Accrual Basis of Accounting Study Notes
Chapter 3 - Accrual Basis of Accounting
Introduction to Chapter 3
- The chapter focuses on the accrual basis of accounting, which is essential for accurate financial reporting.
- Major sections covered:
- Explanation of the accrual basis of accounting.
- The adjusting process for financial statements.
- Types of adjusting entries.
- Preparation of financial statements.
- The closing process and overview of the accounting cycle.
Learning Objectives
- Explain the accrual basis of accounting.
- Describe the adjusting process and illustrate the four major types of adjusting entries.
- Prepare financial statements.
- Describe the closing process and summarize the accounting cycle.
Accrual Basis of Accounting
- Definition: Accrual-based accounting recognizes assets, liabilities, revenue, and expenses when the transaction occurs, not when cash is exchanged.
- Contrast with Cash Accounting: Only records transactions upon actual cash flow.
- Acceptability: Accrual accounting is approved by Generally Accepted Accounting Principles (GAAP).
Components of Accrual Accounting
Recognition Principles
- Revenue Recognition Principle: Revenue is recognized when goods or services are provided, not necessarily when cash is received.
- Expense Recognition Principle (Matching Principle): Expenses are recognized when incurred to earn revenues in the same period.
- Example of Costs for Falcon Pizza:
- Dough, Sauce, Cheese, Toppings, Pizza box, Delivery, Employee wages, Kitchen equipment costs, Insurance, Taxes.
Five Major Steps in the Accounting Cycle
- Analyze transactions.
- Record transactions.
- Adjust accounts (main focus of Chapter 3).
- Prepare financial statements.
- Close temporary accounts.
Adjusting Process
- Adjustments are crucial for recognizing revenues and matching expenses with the revenues generated in the correct accounting period.
Types of Adjusting Entries
- Deferrals: Cash is received or paid before recognizing revenue or expenses.
- Example: Prepaid insurance, where cash payment is said prior to recognizing insurance expense.
- Accruals: Revenue or expense is recognized before cash is exchanged.
- Example: Recognizing accrued salaries that have not yet been paid.
Adjusting Transactions Steps
- Step 1: Analyze transactions.
- Step 2: Record initial transactions.
- Step 3: Adjust accounts to reflect accurate revenues and expenses.
- Step 4: Prepare financial statements post-adjustment.
- Step 5: Close out temporary accounts.
Cash not part of Adjustments
- It is important to recognize that cash does not form part of adjusting entries; transactions involving cash occur either before or after the adjusting entries.
Accounting Adjustments Examples
- Deferred Revenues:
- Unearned revenue, such as gift cards and subscription services that have yet to be delivered.
- Deferred Expenses:
- Prepaid rent, prepaid insurance.
- Accrued Expenses:
- Expenses that are incurred but not yet paid, such as salaries payable and interest payable.
- Accrued Revenues:
- Revenues that have been earned but not yet billed, such as accounts receivable.
Recording Revenues and Expenses
Revenue Recognition
- Revenue must be recognized when the company fulfills its obligation to deliver goods or services, not merely when payment is received.
- Balance Sheet Example (Cash vs.
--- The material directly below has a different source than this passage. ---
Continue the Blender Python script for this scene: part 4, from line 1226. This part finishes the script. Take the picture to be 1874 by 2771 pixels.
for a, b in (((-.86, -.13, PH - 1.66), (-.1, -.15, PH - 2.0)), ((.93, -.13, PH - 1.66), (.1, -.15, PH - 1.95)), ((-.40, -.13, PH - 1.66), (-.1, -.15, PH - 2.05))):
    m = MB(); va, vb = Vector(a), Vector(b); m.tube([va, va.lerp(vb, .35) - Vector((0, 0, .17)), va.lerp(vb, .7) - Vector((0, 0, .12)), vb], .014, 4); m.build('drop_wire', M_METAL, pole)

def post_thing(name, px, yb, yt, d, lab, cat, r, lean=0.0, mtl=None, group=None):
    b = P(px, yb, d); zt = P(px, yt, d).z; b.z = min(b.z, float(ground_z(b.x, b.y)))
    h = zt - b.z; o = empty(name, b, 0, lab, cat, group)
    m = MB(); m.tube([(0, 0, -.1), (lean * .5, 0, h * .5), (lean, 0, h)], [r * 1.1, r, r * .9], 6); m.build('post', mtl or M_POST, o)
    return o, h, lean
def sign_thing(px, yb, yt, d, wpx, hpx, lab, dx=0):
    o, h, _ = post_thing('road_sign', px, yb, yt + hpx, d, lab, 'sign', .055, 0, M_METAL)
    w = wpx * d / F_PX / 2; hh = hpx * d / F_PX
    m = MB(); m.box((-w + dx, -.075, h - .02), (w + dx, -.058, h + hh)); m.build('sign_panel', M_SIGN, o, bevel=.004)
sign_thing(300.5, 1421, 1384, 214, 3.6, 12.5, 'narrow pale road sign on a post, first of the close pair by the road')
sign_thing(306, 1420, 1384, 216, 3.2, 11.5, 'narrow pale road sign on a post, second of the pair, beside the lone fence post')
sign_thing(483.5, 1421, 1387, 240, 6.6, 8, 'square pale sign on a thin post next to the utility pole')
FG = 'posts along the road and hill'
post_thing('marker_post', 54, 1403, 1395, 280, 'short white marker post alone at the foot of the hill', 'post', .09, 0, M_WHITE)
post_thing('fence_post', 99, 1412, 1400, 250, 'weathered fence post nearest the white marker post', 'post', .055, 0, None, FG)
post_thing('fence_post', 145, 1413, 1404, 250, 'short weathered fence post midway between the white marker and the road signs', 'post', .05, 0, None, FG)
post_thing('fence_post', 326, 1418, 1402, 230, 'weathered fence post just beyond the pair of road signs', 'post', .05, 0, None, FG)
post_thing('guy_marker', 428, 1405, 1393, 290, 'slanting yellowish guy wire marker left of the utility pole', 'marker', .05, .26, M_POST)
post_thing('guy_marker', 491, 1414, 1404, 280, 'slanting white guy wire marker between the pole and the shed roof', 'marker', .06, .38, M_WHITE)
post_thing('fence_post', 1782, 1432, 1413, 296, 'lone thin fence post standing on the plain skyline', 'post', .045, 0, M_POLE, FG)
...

Earned Revenue):
- Before product/service provided: Cash increases, Unearned Revenue increases.
- After product/service provided: Unearned Revenue decreases, Retained Earnings increase due to recognized Revenue.
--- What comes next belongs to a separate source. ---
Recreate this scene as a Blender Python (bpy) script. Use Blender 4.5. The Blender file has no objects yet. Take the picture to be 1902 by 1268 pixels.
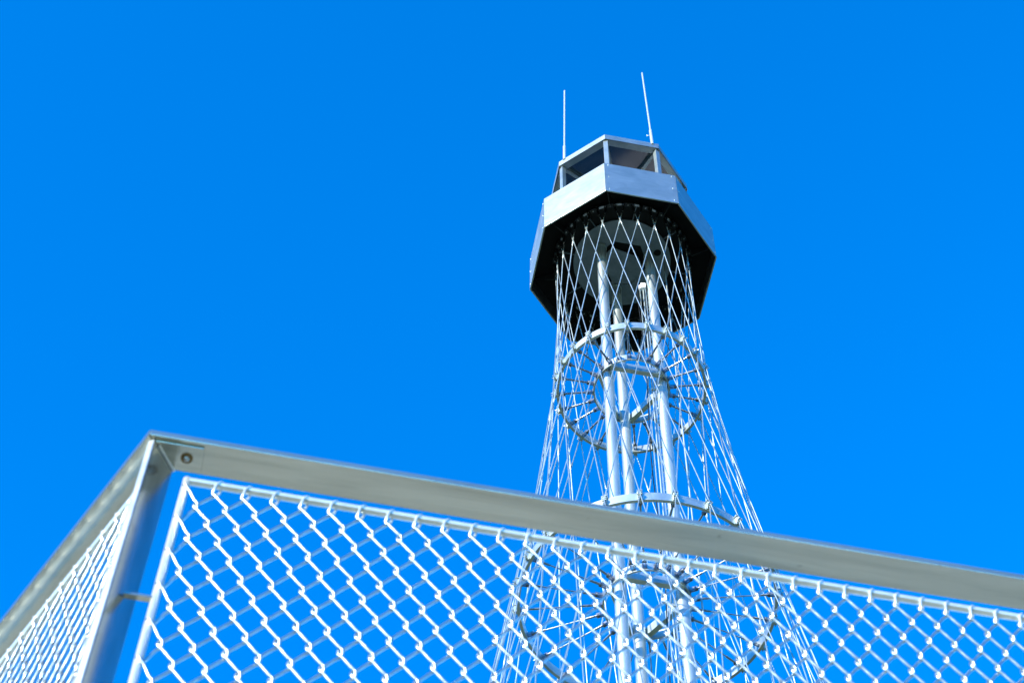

Expense Recognition (Matching) Principle
- A company must recognize expenses using the cash payments or when expenses are incurred to generate revenue, not when cash is disbursed.
- Example:
- Supplies are purchased but expense is only recognized when the supplies are utilized.
Adjusting Entry Examples
- Utilities Payable: If utilities incurred but not paid, entries must be adjusted for recognition.
- Accrued Salaries: If salaries are owed but not yet paid, they must be recorded.
- Deferred Revenue: When payment is received in advance for a service not yet rendered.
Preparing Financial Statements
- Financial statements are prepared after completing the adjusting entries.
- The main financial statements include:
- Income Statement
- Balance Sheet
- Statement of Cash Flows
- Statement of Stockholders' Equity
Closing Process
- The closing process transfers the balances from temporary accounts to Retained Earnings, effectively resetting their balances for the new accounting period.
- Steps:
- Calculate Net Income.
- Record Dividends paid, which do not affect net income but do affect retained earnings.
Conclusion
- Accrual accounting is essential for companies to produce accurate financial statements. It ensures that financial positions reflect transactions in the period they occur rather than when the cash is exchanged, thereby delivering a more accurate representation of a company's financial health.